The auction, conducted by the Reserve Bank of Malawi on January 23 2025, featured a mixed basket of instruments, ranging from two-year to 10-year tenors, including both Treasury notes and development bonds.
In a notable display of investor interest, the five-year development bond attracted the highest subscription, with applications worth K20 billion, followed by the seven-year Treasury note at K14.47 billion.
The government, however, maintained a conservative stance, allotting K11.25 billion and K7 billion, respectively, to these instruments.
Interest rates continued their upward trajectory across tenors, with the 10-year Treasury note commanding the highest yield of 35 percent while the shorter two-year papers settled at 28.75 percent.
This yield curve structure suggests persistent inflationary expectations in the medium to long term.
The auction attracted a total of 15 bids across all instruments, with all bids proving successful, indicating precise pricing by market participants.
The two-year development bond and 10-year Treasury note saw the highest participation, with four bids each.
![](https://times.mw/wp-content/uploads/2024/06/bertha-bangara-chikadza-298x300.jpg)
Coupon rates ranged from 10 percent for the shortest tenor to 15 percent for the longest, reflecting the government’s increasing cost of borrowing across different maturities.
In an interview, Economics Association of Malawi President Bertha Bangara Chikadza said risks associated with this appetite for debt are increased taxes.
“Increased borrowing can cause government to increase taxes so as to manage debt repayment. This also contributes to inflationary pressures, where excessive borrowing can fuel inflation if not spent on productive sectors.
“This reduces the purchasing power of Malawians and [affects] economic stability. High debt levels can also leave the economy vulnerable to external shocks such as changes in global interest rates, commodity prices. It can also deter foreign direct Investment in the country,” Chikadza said.
She added that to contain borrowing, government should consider strategies such as increasing domestic revenue collection through efficient tax systems, widening the tax base while reducing tax revenue leakage.
“Government can also contain borrowing through fiscal policy by prioritising essential expenditures such as healthcare, education, agriculture, etc, and any expenditures that are not essential should be re-evaluated.

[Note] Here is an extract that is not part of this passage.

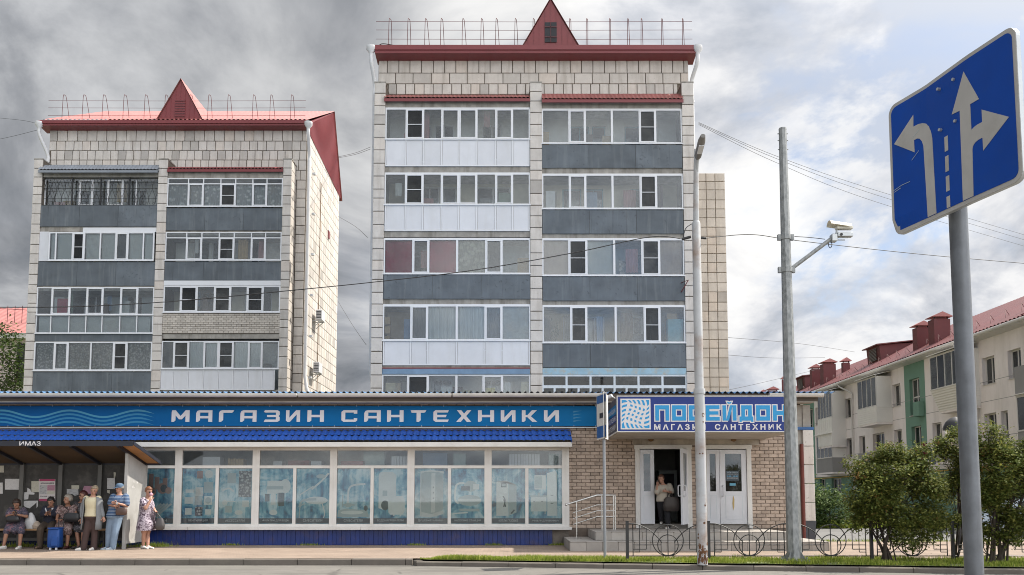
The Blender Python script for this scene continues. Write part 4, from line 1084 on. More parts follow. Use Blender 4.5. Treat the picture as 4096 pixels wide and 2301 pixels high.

“In addition to that, government can invest in high growth potential/productive sectors such as mining, infrastructure and education to stimulate economic growth,” She said.
In a separate interview, economist Marvin Banda said the development bond was an important domestic vehicle for catalytic interventionism in infrastructure development in Malawi.
However, he was quick to say this was not the only auction and that there would be other auctions that were more recursive oriented.
“The fiscal operators have recognised that the debt financing needs are stacked on the low to medium term; as such, there is considerable effort to tip the balance towards the long end of the yield curve as an effort to instil confidence in the economy as to the prospects of the future inflation and other macroeconomic fundamentals,” Banda said.
Ironically, during the recent pre-budget consultation meeting, Minister of Finance Simplex Chithyola Banda was optimistic.
“Our budget will continue to strengthen prudent fiscal management, improve domestic resource mobilisation and ensure that we achieve debt sustainability in the medium to long term,” he said.